--- Start Stored data ---
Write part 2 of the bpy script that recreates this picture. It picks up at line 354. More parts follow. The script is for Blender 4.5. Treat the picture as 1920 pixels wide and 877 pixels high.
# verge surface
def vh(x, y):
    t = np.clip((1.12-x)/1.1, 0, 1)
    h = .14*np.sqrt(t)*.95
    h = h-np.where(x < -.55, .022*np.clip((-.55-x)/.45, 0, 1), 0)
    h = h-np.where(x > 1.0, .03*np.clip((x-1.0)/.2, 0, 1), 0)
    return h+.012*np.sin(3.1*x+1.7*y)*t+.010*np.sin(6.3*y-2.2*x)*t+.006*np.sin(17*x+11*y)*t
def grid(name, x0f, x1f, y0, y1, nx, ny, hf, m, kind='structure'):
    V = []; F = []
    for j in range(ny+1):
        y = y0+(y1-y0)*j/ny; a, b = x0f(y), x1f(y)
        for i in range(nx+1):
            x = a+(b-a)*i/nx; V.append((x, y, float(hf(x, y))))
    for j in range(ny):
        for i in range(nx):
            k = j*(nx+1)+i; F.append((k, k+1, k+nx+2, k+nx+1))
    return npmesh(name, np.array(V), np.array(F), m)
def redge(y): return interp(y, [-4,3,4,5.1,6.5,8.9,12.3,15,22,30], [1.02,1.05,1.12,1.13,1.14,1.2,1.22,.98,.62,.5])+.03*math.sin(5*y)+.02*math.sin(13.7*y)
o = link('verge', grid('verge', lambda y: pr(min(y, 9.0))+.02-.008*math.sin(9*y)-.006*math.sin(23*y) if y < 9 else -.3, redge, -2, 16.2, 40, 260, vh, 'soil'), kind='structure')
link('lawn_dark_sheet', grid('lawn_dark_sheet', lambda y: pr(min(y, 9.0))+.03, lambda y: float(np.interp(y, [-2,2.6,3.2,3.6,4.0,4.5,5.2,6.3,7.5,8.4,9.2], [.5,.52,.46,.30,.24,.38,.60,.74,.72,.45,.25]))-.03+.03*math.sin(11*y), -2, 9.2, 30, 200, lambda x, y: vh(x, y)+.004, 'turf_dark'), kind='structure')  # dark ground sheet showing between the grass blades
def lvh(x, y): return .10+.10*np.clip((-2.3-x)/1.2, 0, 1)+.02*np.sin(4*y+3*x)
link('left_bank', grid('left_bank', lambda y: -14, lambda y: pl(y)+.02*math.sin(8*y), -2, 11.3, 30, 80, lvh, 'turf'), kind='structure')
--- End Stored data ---
** Set exercise **
All of the material must be reproduced exactly.

** Answer for the task **
Write part 2 of the bpy script that recreates this picture. It picks up at line 354. More parts follow. The script is for Blender 4.5. Treat the picture as 1920 pixels wide and 877 pixels high.
# verge surface
def vh(x, y):
    t = np.clip((1.12-x)/1.1, 0, 1)
    h = .14*np.sqrt(t)*.95
    h = h-np.where(x < -.55, .022*np.clip((-.55-x)/.45, 0, 1), 0)
    h = h-np.where(x > 1.0, .03*np.clip((x-1.0)/.2, 0, 1), 0)
    return h+.012*np.sin(3.1*x+1.7*y)*t+.010*np.sin(6.3*y-2.2*x)*t+.006*np.sin(17*x+11*y)*t
def grid(name, x0f, x1f, y0, y1, nx, ny, hf, m, kind='structure'):
    V = []; F = []
    for j in range(ny+1):
        y = y0+(y1-y0)*j/ny; a, b = x0f(y), x1f(y)
        for i in range(nx+1):
            x = a+(b-a)*i/nx; V.append((x, y, float(hf(x, y))))
    for j in range(ny):
        for i in range(nx):
            k = j*(nx+1)+i; F.append((k, k+1, k+nx+2, k+nx+1))
    return npmesh(name, np.array(V), np.array(F), m)
def redge(y): return interp(y, [-4,3,4,5.1,6.5,8.9,12.3,15,22,30], [1.02,1.05,1.12,1.13,1.14,1.2,1.22,.98,.62,.5])+.03*math.sin(5*y)+.02*math.sin(13.7*y)
o = link('verge', grid('verge', lambda y: pr(min(y, 9.0))+.02-.008*math.sin(9*y)-.006*math.sin(23*y) if y < 9 else -.3, redge, -2, 16.2, 40, 260, vh, 'soil'), kind='structure')
link('lawn_dark_sheet', grid('lawn_dark_sheet', lambda y: pr(min(y, 9.0))+.03, lambda y: float(np.interp(y, [-2,2.6,3.2,3.6,4.0,4.5,5.2,6.3,7.5,8.4,9.2], [.5,.52,.46,.30,.24,.38,.60,.74,.72,.45,.25]))-.03+.03*math.sin(11*y), -2, 9.2, 30, 200, lambda x, y: vh(x, y)+.004, 'turf_dark'), kind='structure')  # dark ground sheet showing between the grass blades
def lvh(x, y): return .10+.10*np.clip((-2.3-x)/1.2, 0, 1)+.02*np.sin(4*y+3*x)
link('left_bank', grid('left_bank', lambda y: -14, lambda y: pl(y)+.02*math.sin(8*y), -2, 11.3, 30, 80, lvh, 'turf'), kind='structure')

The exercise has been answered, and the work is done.